--- What is asked ---
Among these lines, how many include "from"? Answer only with the number.

--- Data to process ---
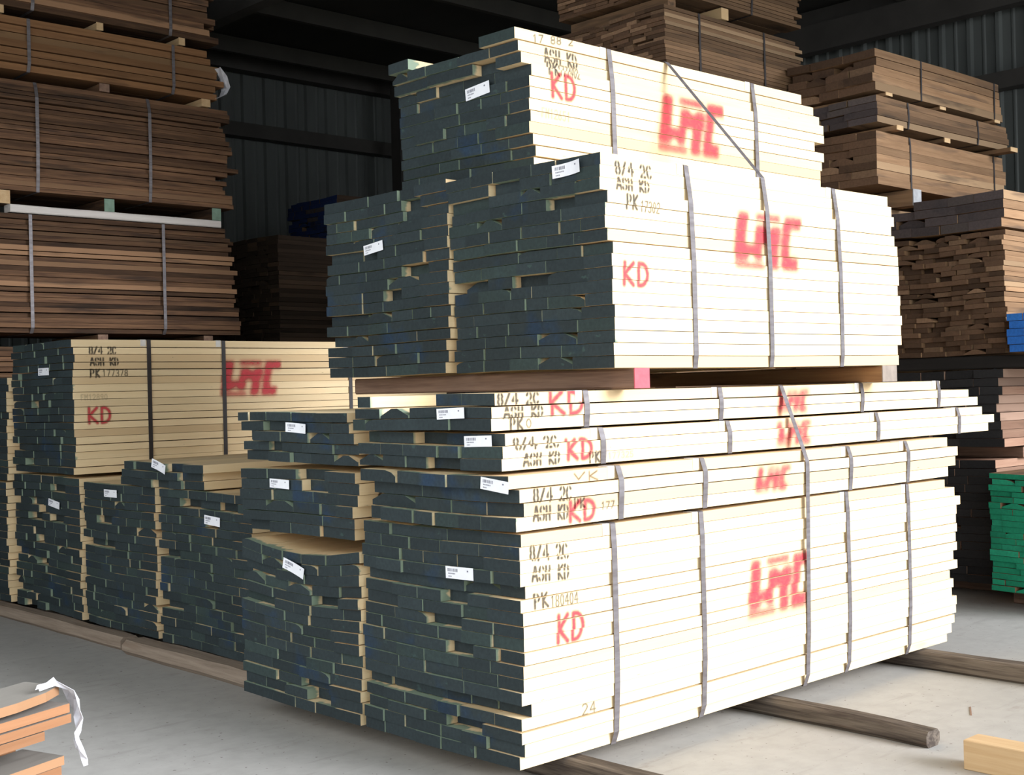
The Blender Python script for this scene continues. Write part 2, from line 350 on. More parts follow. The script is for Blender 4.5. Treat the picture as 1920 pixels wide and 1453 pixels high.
# ------------------------------------------------------------------ a strapped pack of boards
PACKS = {}
def pack(key, label, group, org, L, W, rows, t, wood_m=ASH, end_m=SEAL, far_m=None, yaw=0.0, wr=(0.13, 0.26), ej=0.005, sj=0.0032, fj=0.04,
         recess=0.055, straps=(), strap_m=STEEL, marks=(), tagp=None, guards=False, seed=1, side_off=None, end_off=None, far_off=None,
         bow=0.0, roll=0.0, sag=0.0, wave=0.003, wane=0.10, gap=(0.0014, 0.0055), top_rows=None, top_m=None, nparts=100, strap_w=0.032,
         only_near=None, skip=(), name='lumber_pack', cat='lumber pack', tilt=0.0):
    rg = random.Random(seed*7919+13)
    root = bpy.data.objects.new(name, None); COL.objects.link(root)
    root.empty_display_size = 0.2; root.location = org; root.rotation_euler = (0, 0, yaw)
    tag(root, label, cat, group)
    far_m = far_m or end_m
    ph = rg.uniform(0, 6)
    def disp(x, y, zf=1.0):
        q = y/W
        return bow*4*(x/L)*(1-x/L)+roll*y+sag*4*q*(1-q)*zf+wave*math.sin(5.5*y+ph)+wave*0.6*math.sin(2.3*x+ph*2)+tilt*x/L
    H = rows*t
    top_rows = top_rows or {}
    near = []; boards = []
    for i in range(rows):
        so = (side_off[i] if side_off else 0.0)+rg.gauss(0, sj)
        eo = (end_off[i] if end_off else 0.0)
        y = so; z0 = i*t; g = rg.uniform(*gap) if rg.random() < .6 else gap[0]
        w_end = W-abs(rg.gauss(0, 0.012))
        span = top_rows.get(i, (0.0, w_end))
        y = max(y, span[0]+rg.gauss(0, 0.006)) if span[0] > 0 else y
        lim = min(w_end, span[1]); j = 0
        while y < lim-0.05:
            w = rg.uniform(*wr)
            if lim-(y+w) < wr[0]*0.7: w = lim-y
            x0 = eo+max(-0.012, rg.gauss(0, ej))
            if rg.random() < recess and j > 0: x0 += rg.uniform(0.015, 0.065)
            if j == 0 and end_off is None: x0 = eo+max(-0.012, rg.gauss(0, ej*1.2))
            x1 = L+rg.gauss(0, fj)
            if j == 0 and far_off: x1 = L+far_off[i]
            yg = rg.choice((0.001, 0.001, 0.002, 0.004, 0.012)) if j else 0
            boards.append(dict(i=i, j=j, y0=y+yg, y1=y+w, z0=z0+g*0.3, z1=z0+t-g, x0=x0, x1=x1, rnd=rg.random(), w=w, wane=(rg.random() < wane and (j > 0 or rg.random() < 0.3)), ws=rg.random(), top=(i == rows-1)))
            if any(a_ == i and y < c_ and y+w > b_+0.02 for (a_, b_, c_) in skip): boards.pop()
            if j == 0: near.append((y, z0+g*0.3, z0+t-g, x0, x1))
            y += w; j += 1
    def geom(mb, b):
        y0, y1, z0, z1 = b['y0'], b['y1'], b['z0'], b['z1']
        if b['wane']:
            c = 0.010+0.022*b['ws']; c = min(c, (z1-z0)*0.75); e = min(0.05+0.03*b['ws'], (y1-y0)*0.4)
            if b['ws'] < 0.4: sec = [(y0, z0), (y1, z0), (y1, z1-c), (y1-e*0.4, z1-c*0.35), (y1-e, z1), (y0, z1)]
            elif b['ws'] < 0.7: sec = [(y0, z0), (y1, z0), (y1, z1), (y0+e, z1), (y0+e*0.4, z1-c*0.35), (y0, z1-c)]
            else: sec = [(y0, z0), (y1, z0), (y1, z1-c), (y1-e, z1), (y0+e, z1), (y0, z1-c)]
        else: sec = [(y0, z0), (y1, z0), (y1, z1), (y0, z1)]
        ns = 5 if (b['j'] == 0 or b['top']) else 3
        xs = [b['x0']+(b['x1']-b['x0'])*q for q in ([0, .04]+[.04+.96*(q+1)/(ns-1) for q in range(ns-1)])]
        secs = [[(y, z+disp(x, y, (z/H)**2)) for (y, z) in sec] for x in xs]
        prism(mb, xs, secs, b['rnd'], [x-b['x0']+(0.06 if b['j'] == 0 and b['y0'] < 0.1 else 0) for x in xs], 0, 1, 2, 3 if top_m else None)
    mats = [wood_m, end_m, far_m]+([top_m] if top_m else [])
    order = sorted(boards, key=lambda b: (0 if b['j'] == 0 else 1 if b['top'] else 2, -b['w']))
    keep = order[:nparts]; rest = order[nparts:]
    if only_near is not None: keep = [b for b in order if b['j'] == 0][:nparts]; rest = [b for b in order if b['j'] > 0]
    for b in keep:
        mb = MB(); geom(mb, b); mb.build('board', mats, root)
    if rest:
        mb = MB()
        for b in rest: geom(mb, b)
        tag(mb.build('board', mats, root), kind='stuff')
    zt = H
    # straps
    for xs_ in straps:
        cand = [(n_[0], n_[1]) for n_ in near if n_[3]+0.02 < xs_ < n_[4]-0.02]+[(n_[0], n_[2]) for n_ in near if n_[3]+0.02 < xs_ < n_[4]-0.02]
        if not cand: continue
        zs_top = max(c_[1] for c_ in cand); cand.sort(key=lambda q: (q[1], q[0]))
        hull = []
        for p in cand:                                   # outer (low-y) hull from bottom to top
            while len(hull) >= 2 and (hull[-1][0]-hull[-2][0])*(p[1]-hull[-2][1])-(hull[-1][1]-hull[-2][1])*(p[0]-hull[-2][0]) >= 0: hull.pop()
            hull.append(p)
        o_ = 0.0025
        ymx = max(b['y1'] for b in boards if b['i'] in (0, rows-1))
        path = [(W*0.5, -o_)]+[(y-o_, z) for (y, z) in hull]+[(hull[-1][0]+0.004, zs_top+o_), (W*0.5, zs_top+o_)]
        path[1] = (path[1][0], -o_)
        ribbon(root, 'steel_strap', xs_, path, strap_w, disp, strap_m)
        if guards:
            mb = MB(); yb, zb = hull[-1]
            mb.box(xs_-0.062, xs_-0.022, yb-0.0022, yb+0.05, zb-0.045+disp(xs_, yb), zb+0.0026+disp(xs_, yb))
            mb.build('corner_guard', [GUARD], root)
    # lettering
    for (kind, text, x0, x1, za, zb, col, th, soft, slope) in marks:
        step = {'stencil': 0.003, 'hand': 0.003, 'spray': 0.005, 'logo': 0.006}[kind]
        A, pad = raster(kind, text, x1-x0, zb-za, step, th, soft)
        mb = MB(); nz, nx = A.shape
        den = {'r': 0.92, 'k': 0.80, 'n': 0.9, 'f': 0.35}[col]
        for (ys, zl, zh, nx0, nx1) in near:
            la, lb = za-pad-abs(slope)*(x1-x0), za-pad+nz*step+abs(slope)*(x1-x0)
            if zh < la or zl > lb: continue
            zz = np.arange(math.ceil(zl/step)*step, zh, step); zz = np.unique(np.concatenate([[zl], zz, [zh]]))
            idx = {}; vv, ff, aa = [], [], []
            def samp(ix, z):
                q = (z-(za-pad)-slope*(ix*step))/step
                if q < 0 or q > nz-1.001: return 0.0
                a = int(q); fr = q-a
                return A[a, ix]*(1-fr)+A[a+1, ix]*fr
            for ix in range(nx-1):
                xa, xb = x0-pad+ix*step, x0-pad+(ix+1)*step
                if xa < nx0: continue
                for zi in range(len(zz)-1):
                    q4 = [(ix, zi), (ix+1, zi), (ix+1, zi+1), (ix, zi+1)]
                    al = [samp(a, zz[b]) for a, b in q4]
                    if max(al) < 0.02: continue
                    f4 = []
                    for (a, b), av in zip(q4, al):
                        if (a, b) not in idx:
                            idx[(a, b)] = len(vv); x_ = x0-pad+a*step
                            vv.append((x_, ys-0.0009, zz[b]+disp(x_, ys))); aa.append(min(1, av)*den)
                        f4.append(idx[(a, b)])
                    ff.append(tuple(f4))
            if vv: mb.add(vv, ff, [0]*len(ff), 0.5, None, aa)
        if mb.v:
            nm = {'logo': 'sprayed_emblem', 'spray': 'sprayed_lettering', 'stencil': 'stencilled_lettering', 'hand': 'handwritten_marking'}[kind]
            o = mb.build(nm, [REDPAINT if col == 'r' else BROWNPAINT if col == 'n' else BLACKPAINT], root)
            o['label'] = {'logo': 'red sprayed emblem of block letters and bars', 'spray': 'red sprayed letters', 'stencil': 'black stencilled letters and figures', 'hand': 'handwritten figures'}[kind]
    if tagp:
        ty, tz, tw, th_ = tagp[:4]
        hit = [b['x0'] for b in boards if b['y1'] > ty-tw/2 and b['y0'] < ty+tw/2 and b['z1'] > tz-th_*.7 and b['z0'] < tz+th_*.7]
        card(root, *tagp, disp=disp, x=min(hit, default=0)-0.0035)
    PACKS[key] = (root, near, disp)
    return root
def ribbon(parent, name, xc, path, w, disp, m, th=0.0012):
    n = len(path); vs_ = []
    for i, (y, z) in enumerate(path):
        a = path[max(0, i-1)]; b = path[min(n-1, i+1)]; ty, tz = b[0]-a[0], b[1]-a[1]
        l = math.hypot(ty, tz) or 1; ny, nz = -tz/l, ty/l            # outward normal (to the low-y side when going up)
        for dx in (-w/2, w/2):
            for o_ in (0, th): vs_.append((xc+dx, y+ny*o_, z+nz*o_+(disp(xc, max(y, 0)) if disp else 0)))
    fs = []
    for i in range(n-1):
        a, b = 4*i, 4*i+4
        fs += [(a, a+2, b+2, b), (a+1, b+1, b+3, a+3), (a, b, b+1, a+1), (a+2, a+3, b+3, b+2)]
    fs += [(0, 1, 3, 2), (4*n-4, 4*n-2, 4*n-1, 4*n-3)]
    mb = MB(); mb.add(vs_, fs, [0]*len(fs))
    return mb.build(name, [m], parent)
def card(root, y, z, w, h, rot=0.0, curl=0.0, disp=None, x=-0.0155):
    """white paper tag on the end of a pack, with printed bars and text lines"""
    rot = -rot; mb = MB(); ca, sa = math.cos(rot), math.sin(rot)
    def q(uu, vv, dx): 
        return (x+dx-curl*(uu/w*2)**2*0.012, y+(-uu)*ca-vv*sa*1.0, z+vv*ca+(-uu)*sa)
    N_ = 6
    for side, dx in ((0, 0.0), (1, 0.0008)):
        vs_ = []; fs = []
        for i in range(N_+1):
            uu = -w/2+w*i/N_
            vs_ += [q(uu, -h/2, dx), q(uu, h/2, dx)]
        for i in range(N_): fs.append((2*i, 2*i+1, 2*i+3, 2*i+2) if side else (2*i, 2*i+2, 2*i+3, 2*i+1))
        mb.add(vs_, fs, [0]*N_)
    o = mb.build('paper_tag', [CARD], root)
    pb = MB()
    def bar(u0, u1, v0, v1):
        pb.add([q(u0, v0, -0.0006), q(u1, v0, -0.0006), q(u1, v1, -0.0006), q(u0, v1, -0.0006)], [(0, 1, 2, 3)], [0])
    rg = random.Random(int(y*1000)+int(z*977)); uu = -w*0.42
    while uu < -w*0.08:
        b = rg.uniform(0.002, 0.0055); bar(uu, uu+b, h*0.08, h*0.34); uu += b+rg.uniform(0.0015, 0.004)
    uu = -w*0.40
    while uu < -w*0.16: bar(uu, uu+0.005, -h*0.13, -h*0.03); uu += 0.0075
    uu = -w*0.40
    while uu < -w*0.30: bar(uu, uu+0.005, -h*0.36, -h*0.27); uu += 0.0075
    bar(w*0.28, w*0.33, h*0.15, h*0.28)
    pb.build('printed_barcode', [INK], o)
    return o

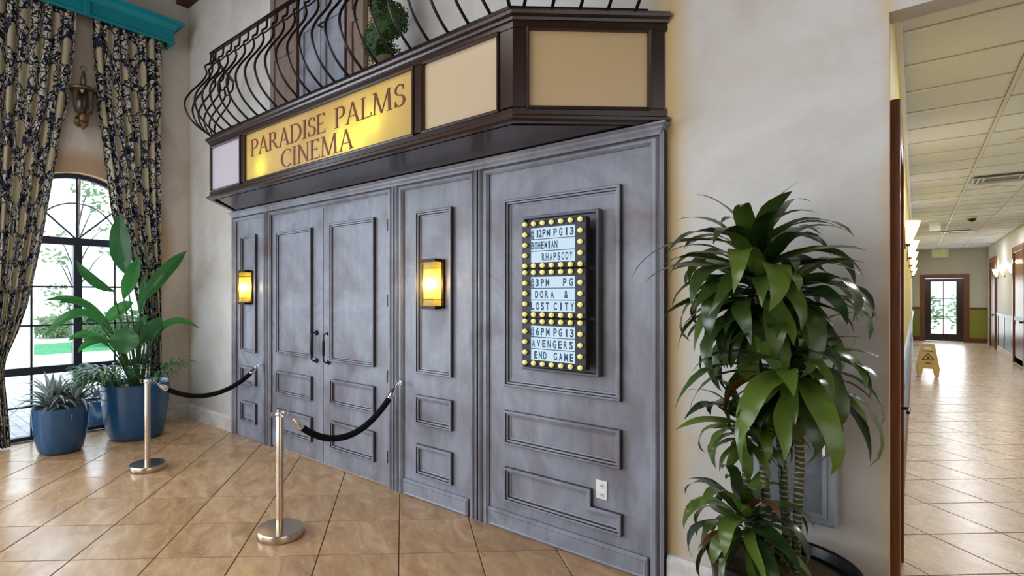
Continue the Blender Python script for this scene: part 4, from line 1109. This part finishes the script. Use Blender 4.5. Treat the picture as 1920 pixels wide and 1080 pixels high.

--- Worked answer ---
3